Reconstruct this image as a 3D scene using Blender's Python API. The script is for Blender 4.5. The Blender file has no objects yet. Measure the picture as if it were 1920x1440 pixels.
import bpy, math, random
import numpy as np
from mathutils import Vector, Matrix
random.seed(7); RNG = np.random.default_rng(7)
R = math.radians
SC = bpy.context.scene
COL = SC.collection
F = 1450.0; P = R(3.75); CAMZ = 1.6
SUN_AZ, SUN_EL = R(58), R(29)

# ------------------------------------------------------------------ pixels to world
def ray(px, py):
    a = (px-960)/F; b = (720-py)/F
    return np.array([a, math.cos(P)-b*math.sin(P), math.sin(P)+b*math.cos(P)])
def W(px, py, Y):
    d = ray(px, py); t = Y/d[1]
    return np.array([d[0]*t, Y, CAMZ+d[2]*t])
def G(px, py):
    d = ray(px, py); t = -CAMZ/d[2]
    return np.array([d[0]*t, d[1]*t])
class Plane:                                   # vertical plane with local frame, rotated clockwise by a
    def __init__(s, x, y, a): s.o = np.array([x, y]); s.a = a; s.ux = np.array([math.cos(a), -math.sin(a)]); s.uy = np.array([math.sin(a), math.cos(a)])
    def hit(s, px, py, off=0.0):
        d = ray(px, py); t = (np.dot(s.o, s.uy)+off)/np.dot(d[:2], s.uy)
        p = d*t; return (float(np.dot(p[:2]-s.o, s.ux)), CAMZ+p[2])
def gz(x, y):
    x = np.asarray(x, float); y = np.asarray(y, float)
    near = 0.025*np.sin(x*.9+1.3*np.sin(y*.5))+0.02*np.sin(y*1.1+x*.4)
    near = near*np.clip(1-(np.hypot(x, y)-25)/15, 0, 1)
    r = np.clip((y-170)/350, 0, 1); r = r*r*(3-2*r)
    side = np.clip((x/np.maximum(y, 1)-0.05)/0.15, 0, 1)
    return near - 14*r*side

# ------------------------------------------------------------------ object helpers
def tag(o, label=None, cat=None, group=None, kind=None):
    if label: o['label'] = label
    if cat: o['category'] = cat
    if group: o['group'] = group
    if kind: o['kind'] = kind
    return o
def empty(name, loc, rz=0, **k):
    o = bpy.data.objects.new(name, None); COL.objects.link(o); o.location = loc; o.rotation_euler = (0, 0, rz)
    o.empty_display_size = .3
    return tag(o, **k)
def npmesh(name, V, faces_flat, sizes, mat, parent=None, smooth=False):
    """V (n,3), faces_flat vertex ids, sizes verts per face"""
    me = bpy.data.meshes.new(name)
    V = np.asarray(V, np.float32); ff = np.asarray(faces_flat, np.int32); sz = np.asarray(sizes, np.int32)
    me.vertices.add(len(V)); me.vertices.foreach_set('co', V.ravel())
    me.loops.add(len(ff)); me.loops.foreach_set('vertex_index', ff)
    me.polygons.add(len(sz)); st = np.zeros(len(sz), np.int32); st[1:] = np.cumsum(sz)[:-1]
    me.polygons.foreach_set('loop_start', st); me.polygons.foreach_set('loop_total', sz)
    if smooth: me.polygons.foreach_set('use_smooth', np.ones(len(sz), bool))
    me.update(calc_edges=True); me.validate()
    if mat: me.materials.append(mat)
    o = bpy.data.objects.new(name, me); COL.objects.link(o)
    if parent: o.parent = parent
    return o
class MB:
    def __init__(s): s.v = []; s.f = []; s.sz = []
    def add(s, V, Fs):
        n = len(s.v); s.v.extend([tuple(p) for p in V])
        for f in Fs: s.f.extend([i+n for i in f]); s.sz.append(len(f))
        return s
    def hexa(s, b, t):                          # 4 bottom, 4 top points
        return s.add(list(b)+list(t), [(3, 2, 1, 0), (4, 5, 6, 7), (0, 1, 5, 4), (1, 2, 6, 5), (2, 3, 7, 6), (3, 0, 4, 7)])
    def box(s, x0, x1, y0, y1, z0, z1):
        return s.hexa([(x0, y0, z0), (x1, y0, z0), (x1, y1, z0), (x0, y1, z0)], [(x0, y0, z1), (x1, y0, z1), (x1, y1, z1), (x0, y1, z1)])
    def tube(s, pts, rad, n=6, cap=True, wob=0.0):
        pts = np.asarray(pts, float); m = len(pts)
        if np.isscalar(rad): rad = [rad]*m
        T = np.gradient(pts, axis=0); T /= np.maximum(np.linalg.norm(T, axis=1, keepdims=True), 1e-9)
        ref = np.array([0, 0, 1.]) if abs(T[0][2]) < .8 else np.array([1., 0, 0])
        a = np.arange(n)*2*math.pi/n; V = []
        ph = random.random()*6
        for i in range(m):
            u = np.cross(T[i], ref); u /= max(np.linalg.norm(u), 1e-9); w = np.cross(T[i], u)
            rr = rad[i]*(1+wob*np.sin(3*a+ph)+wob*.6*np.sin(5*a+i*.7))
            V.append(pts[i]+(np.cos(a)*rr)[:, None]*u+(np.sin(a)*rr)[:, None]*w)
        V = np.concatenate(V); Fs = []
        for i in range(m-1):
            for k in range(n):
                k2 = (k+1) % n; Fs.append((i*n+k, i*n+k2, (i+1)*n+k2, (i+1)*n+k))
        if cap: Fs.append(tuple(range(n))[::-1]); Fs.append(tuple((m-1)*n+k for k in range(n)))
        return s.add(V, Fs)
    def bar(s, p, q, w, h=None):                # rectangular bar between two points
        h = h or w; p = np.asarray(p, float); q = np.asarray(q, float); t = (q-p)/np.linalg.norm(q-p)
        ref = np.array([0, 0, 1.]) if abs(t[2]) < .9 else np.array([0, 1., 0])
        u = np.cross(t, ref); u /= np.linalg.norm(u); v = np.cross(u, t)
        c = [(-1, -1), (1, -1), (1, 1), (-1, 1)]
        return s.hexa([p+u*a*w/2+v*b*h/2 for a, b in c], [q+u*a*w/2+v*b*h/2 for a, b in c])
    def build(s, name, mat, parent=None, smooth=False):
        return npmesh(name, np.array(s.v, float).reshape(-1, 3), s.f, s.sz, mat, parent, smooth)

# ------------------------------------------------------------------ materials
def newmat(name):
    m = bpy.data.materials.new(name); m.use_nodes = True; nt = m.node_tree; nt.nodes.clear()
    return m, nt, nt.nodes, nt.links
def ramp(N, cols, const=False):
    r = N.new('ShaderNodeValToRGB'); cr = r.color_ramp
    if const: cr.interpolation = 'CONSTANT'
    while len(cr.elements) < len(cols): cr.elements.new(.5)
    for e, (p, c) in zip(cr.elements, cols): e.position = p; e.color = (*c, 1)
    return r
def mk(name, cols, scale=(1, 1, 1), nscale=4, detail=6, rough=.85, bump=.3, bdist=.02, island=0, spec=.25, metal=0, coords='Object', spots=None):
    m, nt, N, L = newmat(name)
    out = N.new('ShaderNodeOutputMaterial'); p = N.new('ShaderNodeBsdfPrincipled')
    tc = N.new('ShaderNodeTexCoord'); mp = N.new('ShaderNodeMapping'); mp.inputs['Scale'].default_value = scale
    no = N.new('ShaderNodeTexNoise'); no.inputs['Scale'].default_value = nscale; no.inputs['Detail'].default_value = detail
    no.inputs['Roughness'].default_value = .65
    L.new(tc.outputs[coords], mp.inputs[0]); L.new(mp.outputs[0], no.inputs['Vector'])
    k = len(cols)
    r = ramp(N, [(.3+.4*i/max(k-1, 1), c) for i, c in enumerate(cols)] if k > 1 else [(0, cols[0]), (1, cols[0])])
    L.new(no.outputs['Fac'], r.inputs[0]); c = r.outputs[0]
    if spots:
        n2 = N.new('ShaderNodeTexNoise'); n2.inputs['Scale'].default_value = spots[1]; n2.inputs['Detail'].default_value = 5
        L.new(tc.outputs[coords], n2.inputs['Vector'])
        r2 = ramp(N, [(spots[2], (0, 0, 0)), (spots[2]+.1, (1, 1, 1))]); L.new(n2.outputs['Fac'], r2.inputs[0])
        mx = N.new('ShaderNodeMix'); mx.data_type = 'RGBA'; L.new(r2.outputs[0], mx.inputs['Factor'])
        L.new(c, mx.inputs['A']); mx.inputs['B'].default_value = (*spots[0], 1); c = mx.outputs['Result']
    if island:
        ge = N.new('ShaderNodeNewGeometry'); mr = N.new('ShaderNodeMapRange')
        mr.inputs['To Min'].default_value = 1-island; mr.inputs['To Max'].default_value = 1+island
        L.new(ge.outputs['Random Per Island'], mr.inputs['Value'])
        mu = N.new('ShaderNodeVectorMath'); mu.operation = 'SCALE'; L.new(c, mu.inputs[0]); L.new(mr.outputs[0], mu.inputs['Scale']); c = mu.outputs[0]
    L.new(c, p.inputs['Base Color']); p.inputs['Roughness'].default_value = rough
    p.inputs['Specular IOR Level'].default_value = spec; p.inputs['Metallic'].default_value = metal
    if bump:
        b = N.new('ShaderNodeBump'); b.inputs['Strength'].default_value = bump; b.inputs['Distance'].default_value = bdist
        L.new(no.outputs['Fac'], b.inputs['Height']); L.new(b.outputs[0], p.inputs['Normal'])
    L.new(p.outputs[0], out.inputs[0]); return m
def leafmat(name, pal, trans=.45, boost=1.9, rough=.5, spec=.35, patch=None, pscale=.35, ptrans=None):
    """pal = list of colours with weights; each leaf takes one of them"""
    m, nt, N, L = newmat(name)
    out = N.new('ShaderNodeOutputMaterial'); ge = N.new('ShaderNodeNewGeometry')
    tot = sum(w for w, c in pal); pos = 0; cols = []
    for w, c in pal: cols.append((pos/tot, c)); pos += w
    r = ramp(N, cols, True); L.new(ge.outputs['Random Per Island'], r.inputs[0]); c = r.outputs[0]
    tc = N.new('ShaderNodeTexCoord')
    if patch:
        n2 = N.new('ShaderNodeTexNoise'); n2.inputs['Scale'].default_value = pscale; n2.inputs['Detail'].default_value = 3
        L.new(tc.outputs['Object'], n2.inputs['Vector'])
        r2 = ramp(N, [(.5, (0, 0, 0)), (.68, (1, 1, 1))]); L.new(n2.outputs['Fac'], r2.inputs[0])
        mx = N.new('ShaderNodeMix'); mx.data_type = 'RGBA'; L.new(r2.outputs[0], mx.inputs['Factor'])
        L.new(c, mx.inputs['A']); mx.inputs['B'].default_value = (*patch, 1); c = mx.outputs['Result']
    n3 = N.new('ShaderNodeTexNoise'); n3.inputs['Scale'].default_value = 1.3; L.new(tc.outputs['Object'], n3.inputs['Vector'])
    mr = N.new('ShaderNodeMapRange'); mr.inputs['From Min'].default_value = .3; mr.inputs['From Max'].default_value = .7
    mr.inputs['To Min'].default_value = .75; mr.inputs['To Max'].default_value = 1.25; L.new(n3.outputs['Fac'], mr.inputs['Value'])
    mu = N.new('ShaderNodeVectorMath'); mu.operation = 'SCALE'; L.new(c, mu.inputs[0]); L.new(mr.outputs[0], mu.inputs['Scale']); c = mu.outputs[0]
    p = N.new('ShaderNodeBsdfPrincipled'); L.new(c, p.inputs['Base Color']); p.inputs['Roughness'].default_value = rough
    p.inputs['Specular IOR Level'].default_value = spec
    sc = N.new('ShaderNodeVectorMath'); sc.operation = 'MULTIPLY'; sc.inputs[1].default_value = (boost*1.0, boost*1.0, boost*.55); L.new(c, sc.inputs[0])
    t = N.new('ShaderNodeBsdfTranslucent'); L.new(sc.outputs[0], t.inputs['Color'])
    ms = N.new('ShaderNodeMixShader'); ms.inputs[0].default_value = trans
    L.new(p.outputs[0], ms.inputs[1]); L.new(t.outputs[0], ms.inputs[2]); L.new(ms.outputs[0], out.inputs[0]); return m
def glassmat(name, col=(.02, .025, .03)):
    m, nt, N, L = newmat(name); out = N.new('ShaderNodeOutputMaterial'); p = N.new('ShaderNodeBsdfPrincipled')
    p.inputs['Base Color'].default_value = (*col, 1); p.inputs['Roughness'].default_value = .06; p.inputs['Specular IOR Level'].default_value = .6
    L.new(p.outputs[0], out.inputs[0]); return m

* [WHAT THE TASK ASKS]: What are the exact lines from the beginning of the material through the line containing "return near - 14*r*side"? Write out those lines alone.

* [COMPLETED EXERCISE]:
Reconstruct this image as a 3D scene using Blender's Python API. The script is for Blender 4.5. The Blender file has no objects yet. Measure the picture as if it were 1920x1440 pixels.
import bpy, math, random
import numpy as np
from mathutils import Vector, Matrix
random.seed(7); RNG = np.random.default_rng(7)
R = math.radians
SC = bpy.context.scene
COL = SC.collection
F = 1450.0; P = R(3.75); CAMZ = 1.6
SUN_AZ, SUN_EL = R(58), R(29)

# ------------------------------------------------------------------ pixels to world
def ray(px, py):
    a = (px-960)/F; b = (720-py)/F
    return np.array([a, math.cos(P)-b*math.sin(P), math.sin(P)+b*math.cos(P)])
def W(px, py, Y):
    d = ray(px, py); t = Y/d[1]
    return np.array([d[0]*t, Y, CAMZ+d[2]*t])
def G(px, py):
    d = ray(px, py); t = -CAMZ/d[2]
    return np.array([d[0]*t, d[1]*t])
class Plane:                                   # vertical plane with local frame, rotated clockwise by a
    def __init__(s, x, y, a): s.o = np.array([x, y]); s.a = a; s.ux = np.array([math.cos(a), -math.sin(a)]); s.uy = np.array([math.sin(a), math.cos(a)])
    def hit(s, px, py, off=0.0):
        d = ray(px, py); t = (np.dot(s.o, s.uy)+off)/np.dot(d[:2], s.uy)
        p = d*t; return (float(np.dot(p[:2]-s.o, s.ux)), CAMZ+p[2])
def gz(x, y):
    x = np.asarray(x, float); y = np.asarray(y, float)
    near = 0.025*np.sin(x*.9+1.3*np.sin(y*.5))+0.02*np.sin(y*1.1+x*.4)
    near = near*np.clip(1-(np.hypot(x, y)-25)/15, 0, 1)
    r = np.clip((y-170)/350, 0, 1); r = r*r*(3-2*r)
    side = np.clip((x/np.maximum(y, 1)-0.05)/0.15, 0, 1)
    return near - 14*r*side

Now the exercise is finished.